A marine writes to Andrew Sullivan (in part):

…I recalled our training on Iraqi culture prior to our deployment.  A professor from Georgetown University had warned us (mostly college educated officers) how different it would be to interact with illiterate people.  Most people in Al Anbar could not read, she said, and therefore they had only their limited personal experience, and the words of their elders, to provide context to their reality.  For a literate person, it is virtually impossible to comprehend how an illiterate person processes information.  How true this observation turned out to be. The idea that our civilian leadership thought liberal democracy would spring up naturally in this environment still seems incomprehensibly foolish to me.

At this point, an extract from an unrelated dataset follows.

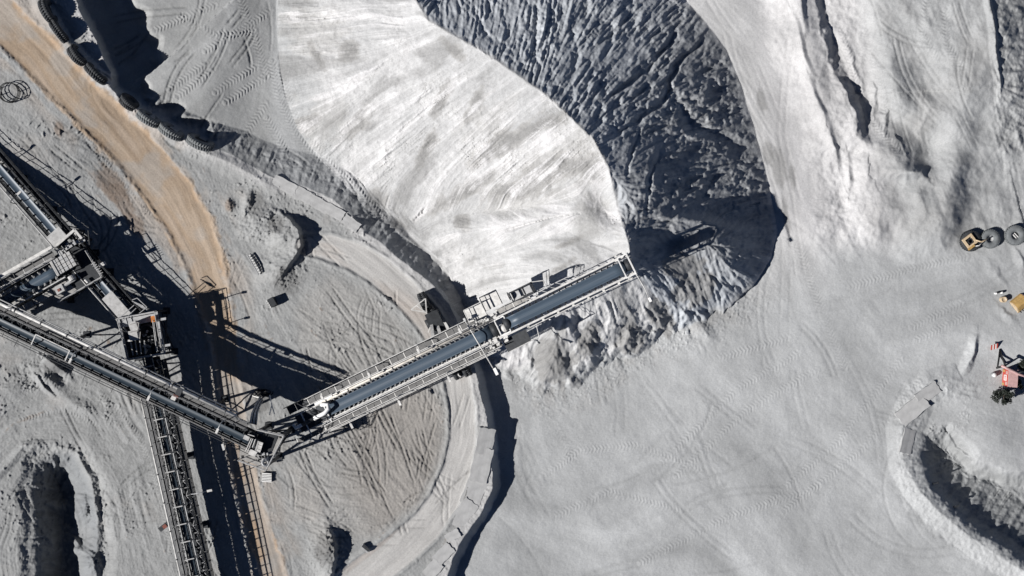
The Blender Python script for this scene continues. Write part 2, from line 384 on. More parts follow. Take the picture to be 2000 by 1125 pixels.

I highlight this passage in the context of the Kennelly/Larison/Peters debate. Peters’ article is so offensive because it pegs the difference between us and “them” as one of “values”. That this is a gross oversimplification of things is wonderfully highlighted in the above-quoted passage. Compare it with Peters’ insights:

So: These humanoid forms with which we must deal don’t all want or value the same things we do. They form different social aggregates and exchange goods and services within wildly different parameters (and exhibit hypocritical sexual tastes that diverge from procreative mandates – ask our troops about that).

How “these humanoid forms” view sex and trade is very much besides the point when it comes to our failures to “fix” their societies. And this is giving Peters all too much credit in assuming that he can accurately divine any sort of values system from interacting with our alien enemy in the first place.

[EDIT: I’ve changed the post subject to be less vituperative. There’s no need to go there, regardless of my feelings on the quality of Peters’ argument.]